Among jurisdictions, the EU is leading the way in imposing transparency requirements on rating providers and setting rules for their conduct, an approach likely to be adopted by other regions. The EU’s regulation on ESG rating activities is significant because these ratings influence investor decisions and voluntary reporting approaches.
Global approaches are also aligning in the climate reporting area. In the US, state-level developments rather than federal are pushing companies toward structured disclosures. APAC jurisdictions, including Japan, Singapore and Australia, are adopting standards from the International Sustainability Standards Board, which creates a clearer baseline for multinational companies. This trend is moving faster than many anticipated, and brands with international footprints may be subject to several reporting regimes concurrently.
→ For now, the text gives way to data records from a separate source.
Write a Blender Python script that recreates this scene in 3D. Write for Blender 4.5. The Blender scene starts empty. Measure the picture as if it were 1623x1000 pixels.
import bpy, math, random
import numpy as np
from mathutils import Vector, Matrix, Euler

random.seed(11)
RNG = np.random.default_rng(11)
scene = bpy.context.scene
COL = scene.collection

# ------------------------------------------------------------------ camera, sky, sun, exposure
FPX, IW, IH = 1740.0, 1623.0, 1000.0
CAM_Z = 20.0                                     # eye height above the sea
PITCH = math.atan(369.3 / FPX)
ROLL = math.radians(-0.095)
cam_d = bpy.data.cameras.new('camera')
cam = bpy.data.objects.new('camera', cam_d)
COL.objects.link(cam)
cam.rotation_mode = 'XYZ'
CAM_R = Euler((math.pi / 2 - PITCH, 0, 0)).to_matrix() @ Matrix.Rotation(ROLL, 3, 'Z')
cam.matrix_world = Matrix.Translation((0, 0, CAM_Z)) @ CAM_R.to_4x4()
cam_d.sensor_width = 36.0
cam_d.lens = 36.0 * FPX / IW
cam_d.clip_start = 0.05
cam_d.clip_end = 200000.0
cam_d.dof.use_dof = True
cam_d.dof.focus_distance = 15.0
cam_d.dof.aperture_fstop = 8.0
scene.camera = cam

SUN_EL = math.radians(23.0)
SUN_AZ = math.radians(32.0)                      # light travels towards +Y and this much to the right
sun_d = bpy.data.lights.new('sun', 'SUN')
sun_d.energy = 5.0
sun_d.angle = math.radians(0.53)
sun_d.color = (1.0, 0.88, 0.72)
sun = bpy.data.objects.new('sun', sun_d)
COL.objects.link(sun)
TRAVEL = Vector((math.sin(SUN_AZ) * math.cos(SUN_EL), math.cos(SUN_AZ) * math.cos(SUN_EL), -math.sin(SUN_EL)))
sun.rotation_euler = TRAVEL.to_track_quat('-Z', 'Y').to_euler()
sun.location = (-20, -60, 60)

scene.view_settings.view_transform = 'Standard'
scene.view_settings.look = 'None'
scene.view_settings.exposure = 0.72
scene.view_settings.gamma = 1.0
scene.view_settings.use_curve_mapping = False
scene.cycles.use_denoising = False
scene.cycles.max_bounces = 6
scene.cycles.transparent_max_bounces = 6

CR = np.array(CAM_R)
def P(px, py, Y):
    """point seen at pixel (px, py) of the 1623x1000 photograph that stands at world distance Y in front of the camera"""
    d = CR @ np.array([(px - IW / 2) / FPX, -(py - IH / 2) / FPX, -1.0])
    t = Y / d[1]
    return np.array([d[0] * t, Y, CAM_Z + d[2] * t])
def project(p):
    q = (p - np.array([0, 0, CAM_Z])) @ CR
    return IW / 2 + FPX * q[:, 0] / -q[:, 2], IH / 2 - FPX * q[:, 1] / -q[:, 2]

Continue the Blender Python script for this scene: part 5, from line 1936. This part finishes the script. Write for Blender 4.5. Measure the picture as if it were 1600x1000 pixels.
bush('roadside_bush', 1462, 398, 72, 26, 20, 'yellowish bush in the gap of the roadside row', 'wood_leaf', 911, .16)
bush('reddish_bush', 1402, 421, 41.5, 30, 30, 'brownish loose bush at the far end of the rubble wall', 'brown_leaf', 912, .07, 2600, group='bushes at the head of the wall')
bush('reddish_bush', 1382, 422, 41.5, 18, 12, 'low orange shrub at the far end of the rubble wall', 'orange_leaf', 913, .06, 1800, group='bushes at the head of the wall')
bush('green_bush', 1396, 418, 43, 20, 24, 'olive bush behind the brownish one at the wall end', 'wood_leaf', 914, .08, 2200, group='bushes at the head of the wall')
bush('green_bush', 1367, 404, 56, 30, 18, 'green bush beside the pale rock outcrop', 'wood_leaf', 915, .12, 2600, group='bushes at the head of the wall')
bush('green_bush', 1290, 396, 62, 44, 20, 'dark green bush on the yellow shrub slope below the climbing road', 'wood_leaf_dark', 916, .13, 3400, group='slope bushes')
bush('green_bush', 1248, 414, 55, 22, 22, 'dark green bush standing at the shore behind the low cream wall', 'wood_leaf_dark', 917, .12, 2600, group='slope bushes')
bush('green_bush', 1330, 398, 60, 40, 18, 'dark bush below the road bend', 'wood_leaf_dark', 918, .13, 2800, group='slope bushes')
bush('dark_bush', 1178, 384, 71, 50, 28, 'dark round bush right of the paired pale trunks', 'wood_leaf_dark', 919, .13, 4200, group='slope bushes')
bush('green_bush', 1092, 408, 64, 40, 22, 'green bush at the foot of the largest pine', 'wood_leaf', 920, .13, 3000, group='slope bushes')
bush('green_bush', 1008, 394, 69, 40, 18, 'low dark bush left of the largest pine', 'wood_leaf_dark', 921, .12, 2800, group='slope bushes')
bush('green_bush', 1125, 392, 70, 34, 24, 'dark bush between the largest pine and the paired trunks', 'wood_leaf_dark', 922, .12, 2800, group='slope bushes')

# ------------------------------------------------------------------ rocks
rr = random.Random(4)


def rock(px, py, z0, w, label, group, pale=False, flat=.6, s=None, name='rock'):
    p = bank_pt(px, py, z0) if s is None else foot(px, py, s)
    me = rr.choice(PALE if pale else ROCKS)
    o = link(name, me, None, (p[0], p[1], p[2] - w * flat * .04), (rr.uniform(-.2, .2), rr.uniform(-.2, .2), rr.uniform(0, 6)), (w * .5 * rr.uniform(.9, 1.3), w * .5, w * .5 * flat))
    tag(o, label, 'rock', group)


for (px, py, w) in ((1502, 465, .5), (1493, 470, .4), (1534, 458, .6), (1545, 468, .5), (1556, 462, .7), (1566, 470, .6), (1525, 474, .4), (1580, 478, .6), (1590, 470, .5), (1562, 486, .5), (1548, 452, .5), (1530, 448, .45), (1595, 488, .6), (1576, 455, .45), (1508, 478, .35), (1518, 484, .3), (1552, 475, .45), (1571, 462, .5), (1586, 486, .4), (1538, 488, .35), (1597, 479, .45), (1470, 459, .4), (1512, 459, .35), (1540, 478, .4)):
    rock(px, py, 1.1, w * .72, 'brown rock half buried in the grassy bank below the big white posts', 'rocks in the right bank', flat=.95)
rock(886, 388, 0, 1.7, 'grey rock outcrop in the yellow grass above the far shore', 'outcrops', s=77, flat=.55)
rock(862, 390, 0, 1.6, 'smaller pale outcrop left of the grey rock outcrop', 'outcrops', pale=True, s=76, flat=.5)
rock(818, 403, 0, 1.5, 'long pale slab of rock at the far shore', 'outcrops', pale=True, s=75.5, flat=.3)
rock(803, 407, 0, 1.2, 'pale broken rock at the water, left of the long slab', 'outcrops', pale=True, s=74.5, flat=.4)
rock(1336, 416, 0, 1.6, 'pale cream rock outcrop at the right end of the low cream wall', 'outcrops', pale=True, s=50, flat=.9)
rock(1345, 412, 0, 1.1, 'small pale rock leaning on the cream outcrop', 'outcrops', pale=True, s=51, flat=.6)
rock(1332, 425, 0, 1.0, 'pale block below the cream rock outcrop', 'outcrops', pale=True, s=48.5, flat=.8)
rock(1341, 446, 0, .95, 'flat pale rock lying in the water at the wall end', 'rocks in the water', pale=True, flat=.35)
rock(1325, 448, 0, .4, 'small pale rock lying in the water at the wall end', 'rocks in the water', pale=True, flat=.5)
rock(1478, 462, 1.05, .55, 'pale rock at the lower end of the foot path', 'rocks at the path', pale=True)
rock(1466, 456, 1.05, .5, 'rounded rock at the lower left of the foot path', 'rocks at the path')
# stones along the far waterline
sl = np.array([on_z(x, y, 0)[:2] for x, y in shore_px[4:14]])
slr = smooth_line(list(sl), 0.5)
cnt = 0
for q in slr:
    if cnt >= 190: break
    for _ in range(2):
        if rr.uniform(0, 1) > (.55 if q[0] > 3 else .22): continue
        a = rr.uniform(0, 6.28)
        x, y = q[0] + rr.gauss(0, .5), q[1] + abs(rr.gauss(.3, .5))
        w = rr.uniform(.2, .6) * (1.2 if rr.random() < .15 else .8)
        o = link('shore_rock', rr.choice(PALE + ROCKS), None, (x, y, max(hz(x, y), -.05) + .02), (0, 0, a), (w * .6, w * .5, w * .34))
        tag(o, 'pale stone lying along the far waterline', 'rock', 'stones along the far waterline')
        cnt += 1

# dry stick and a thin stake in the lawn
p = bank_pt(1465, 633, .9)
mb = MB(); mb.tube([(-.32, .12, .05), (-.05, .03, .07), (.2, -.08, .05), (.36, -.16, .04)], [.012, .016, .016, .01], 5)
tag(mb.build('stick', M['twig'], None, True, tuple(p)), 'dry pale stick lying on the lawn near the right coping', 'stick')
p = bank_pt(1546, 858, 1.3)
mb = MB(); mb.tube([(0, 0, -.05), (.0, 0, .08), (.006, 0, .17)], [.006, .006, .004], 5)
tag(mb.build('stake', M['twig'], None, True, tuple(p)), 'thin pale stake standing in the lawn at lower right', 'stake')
Positive Luxury emphasised the broader implications of the report’s findings. Jamie Moore, Positive Luxury managing director, said: “Luxury is at a crossroads. As regulation matures across markets, sustainability is moving from aspiration to accountability. For luxury brands and their suppliers, it is an opportunity to strengthen trust, embed transparency into operations and turn sustainability into a driver of resilience and growth. Credibility will be defined not by what a brand promises, but by what it can prove.”